▸ **WHAT IS EXPECTED**
Repeat the lines below exactly as they appear, but leave out the images.

▸ **DATA EXTRACT**
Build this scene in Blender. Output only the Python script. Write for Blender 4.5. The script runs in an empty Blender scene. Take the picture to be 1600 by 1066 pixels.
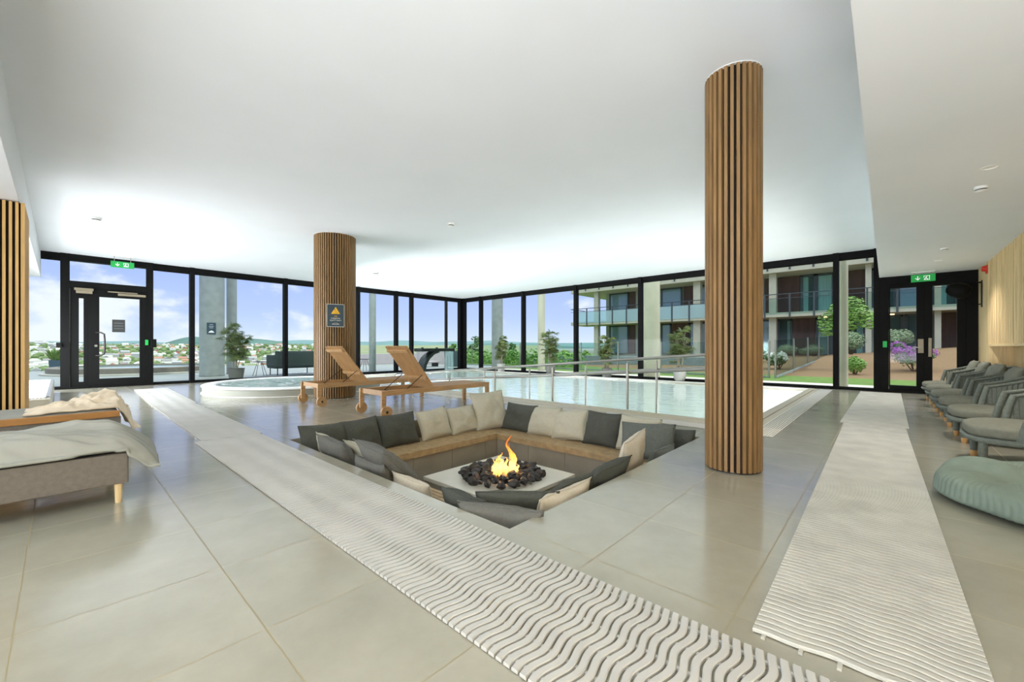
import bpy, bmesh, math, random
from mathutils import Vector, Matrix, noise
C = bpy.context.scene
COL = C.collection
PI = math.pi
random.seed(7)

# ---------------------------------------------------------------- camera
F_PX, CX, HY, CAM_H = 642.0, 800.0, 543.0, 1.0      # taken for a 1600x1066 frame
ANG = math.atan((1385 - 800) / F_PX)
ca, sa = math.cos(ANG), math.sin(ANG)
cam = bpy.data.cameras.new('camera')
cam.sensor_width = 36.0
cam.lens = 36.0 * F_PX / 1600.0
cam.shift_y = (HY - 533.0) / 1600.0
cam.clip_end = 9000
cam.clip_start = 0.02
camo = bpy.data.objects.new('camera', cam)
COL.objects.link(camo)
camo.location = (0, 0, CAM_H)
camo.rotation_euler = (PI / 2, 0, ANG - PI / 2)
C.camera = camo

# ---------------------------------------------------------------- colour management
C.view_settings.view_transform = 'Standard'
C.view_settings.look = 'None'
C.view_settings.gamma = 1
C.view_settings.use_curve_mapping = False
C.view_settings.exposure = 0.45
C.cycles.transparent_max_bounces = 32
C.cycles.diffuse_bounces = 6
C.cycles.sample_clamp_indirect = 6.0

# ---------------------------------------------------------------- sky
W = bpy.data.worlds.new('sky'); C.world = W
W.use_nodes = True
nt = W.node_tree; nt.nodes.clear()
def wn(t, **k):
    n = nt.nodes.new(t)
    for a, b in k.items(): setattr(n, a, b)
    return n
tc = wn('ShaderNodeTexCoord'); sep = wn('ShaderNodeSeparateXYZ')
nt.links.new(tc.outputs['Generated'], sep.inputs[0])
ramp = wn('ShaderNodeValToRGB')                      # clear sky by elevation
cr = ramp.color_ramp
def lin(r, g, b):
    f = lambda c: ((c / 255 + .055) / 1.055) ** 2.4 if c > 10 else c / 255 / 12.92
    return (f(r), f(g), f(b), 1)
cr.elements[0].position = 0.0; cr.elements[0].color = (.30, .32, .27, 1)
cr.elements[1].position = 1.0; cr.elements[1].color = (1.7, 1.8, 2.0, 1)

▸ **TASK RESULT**
Build this scene in Blender. Output only the Python script. Write for Blender 4.5. The script runs in an empty Blender scene. Take the picture to be 1600 by 1066 pixels.
import bpy, bmesh, math, random
from mathutils import Vector, Matrix, noise
C = bpy.context.scene
COL = C.collection
PI = math.pi
random.seed(7)

# ---------------------------------------------------------------- camera
F_PX, CX, HY, CAM_H = 642.0, 800.0, 543.0, 1.0      # taken for a 1600x1066 frame
ANG = math.atan((1385 - 800) / F_PX)
ca, sa = math.cos(ANG), math.sin(ANG)
cam = bpy.data.cameras.new('camera')
cam.sensor_width = 36.0
cam.lens = 36.0 * F_PX / 1600.0
cam.shift_y = (HY - 533.0) / 1600.0
cam.clip_end = 9000
cam.clip_start = 0.02
camo = bpy.data.objects.new('camera', cam)
COL.objects.link(camo)
camo.location = (0, 0, CAM_H)
camo.rotation_euler = (PI / 2, 0, ANG - PI / 2)
C.camera = camo

# ---------------------------------------------------------------- colour management
C.view_settings.view_transform = 'Standard'
C.view_settings.look = 'None'
C.view_settings.gamma = 1
C.view_settings.use_curve_mapping = False
C.view_settings.exposure = 0.45
C.cycles.transparent_max_bounces = 32
C.cycles.diffuse_bounces = 6
C.cycles.sample_clamp_indirect = 6.0

# ---------------------------------------------------------------- sky
W = bpy.data.worlds.new('sky'); C.world = W
W.use_nodes = True
nt = W.node_tree; nt.nodes.clear()
def wn(t, **k):
    n = nt.nodes.new(t)
    for a, b in k.items(): setattr(n, a, b)
    return n
tc = wn('ShaderNodeTexCoord'); sep = wn('ShaderNodeSeparateXYZ')
nt.links.new(tc.outputs['Generated'], sep.inputs[0])
ramp = wn('ShaderNodeValToRGB')                      # clear sky by elevation
cr = ramp.color_ramp
def lin(r, g, b):
    f = lambda c: ((c / 255 + .055) / 1.055) ** 2.4 if c > 10 else c / 255 / 12.92
    return (f(r), f(g), f(b), 1)
cr.elements[0].position = 0.0; cr.elements[0].color = (.30, .32, .27, 1)
cr.elements[1].position = 1.0; cr.elements[1].color = (1.7, 1.8, 2.0, 1)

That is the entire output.